To reiterate, leasehold improvements refer to alterations by a tenant to a rental property for the sake of customization.

The accounting rules that pertain to leasehold improvements are as follows.

  • Capitalization → Once the improvements are confirmed, the cost is recognized as a long-term asset on the balance sheet. The total cost can include construction costs, architecture (and design) fees, permit fees, and more.
  • Depreciation → The capitalized costs of the leasehold improvements are depreciated over the shorter of 1) the useful life of the improvements or 2) the remaining lease term. The accounting concept of depreciation is intended to allocate the cost of an asset across its useful life assumption, which is recorded as an expense on the income statement (i.e. “non-cash expense”).
  • Impairment → If an unexpected event causes the fair value of the leasehold improvements to decline below their carrying value, an impairment loss is likely to be recognized on the books.
  • Lease End or Early Termination → If the lease ends or is terminated earlier than originally scheduled, the remaining net book value (NBV) of the leasehold improvements – i.e. the original cost minus the accumulated depreciation to date – is written off as a loss.

Are Leasehold Improvements Expensed or Capitalized?

Our next section will address the question of, “How does the depreciation of leasehold improvements work?”

For purposes of accounting, the costs of leasehold improvements are capitalized as a fixed asset and then amortized rather than depreciated, as the prior section mentioned.

Once implemented, the improvements are owned by the landlord on paper, even if the one benefiting directly is the renter, i.e. the asset is an intangible “right” of ownership.

The improvements to leased properties are capitalized are then amortized over the shorter of the two:

  1. Estimated Useful Life of the Improvement
  2. Remaining Lease Term

The salvage value is assumed to be zero because ownership of the improvements returns to the lessor, not the lessee.

If the renewal of the lease (i.e. an extension by the tenant) is reasonably assured, the depreciation period can be covered to reach the end of the adjusted lease term (i.e. including any anticipated lease renewals), as long as the ending date is not beyond the useful life assumption.

While technically the cost is capitalized and amortized, it is acceptable to state it as “depreciation” as the difference in not meaningful. Conceptually, the two terms are intended for different types of assets (i.e. tangible vs. intangible) but are the same at their core.

What is Considered Qualified Leasehold Improvements?

Leasehold improvements are usually made to the interior of a property, such as the installation of new fixtures or the addition of equipment and furniture.

These sorts of modifications can occur in many commercial real estate locations, like offices, retail, and industrial spaces, mostly entailing changes to walls, ceilings, and flooring.

  • Interior Walls
  • Floor Finishing
  • Ceiling Work
  • Lighting Fixtures
  • Restroom and Plumbing
  • Carpentry (i.e.

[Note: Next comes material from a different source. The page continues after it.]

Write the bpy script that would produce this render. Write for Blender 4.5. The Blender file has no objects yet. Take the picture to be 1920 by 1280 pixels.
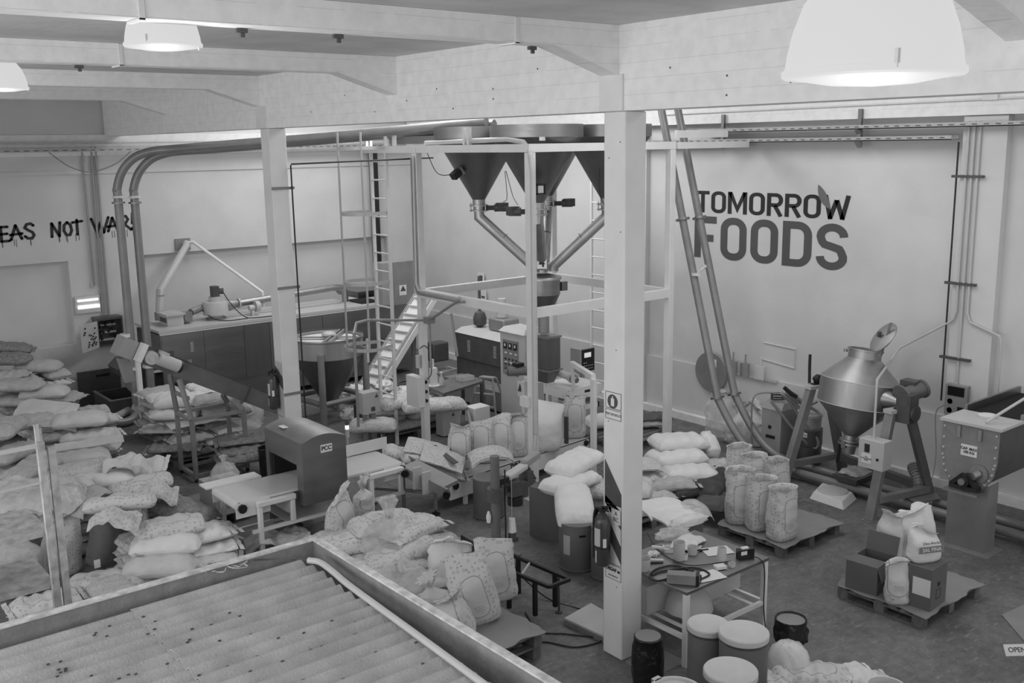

Internal Structural Changes)

Note: The repairs related to ordinary “wear-and-tear” are not treated as leasehold improvements.

What is an Example of Leasehold Improvement?

Suppose a tenant improved a leased office space immediately after moving in at the start of a ten-year lease.

If we assume that the qualified leasehold improvement costs a total of $200,000 and the useful life is estimated to be 40 years, the amortization expense is $20,000 per year.

  • Amortization Expense = $200,000 ÷ 10 Years = $20,000

The lease term (10 years) is less than the useful life (40 years), so the amortization period used is 10 years instead of 40 years.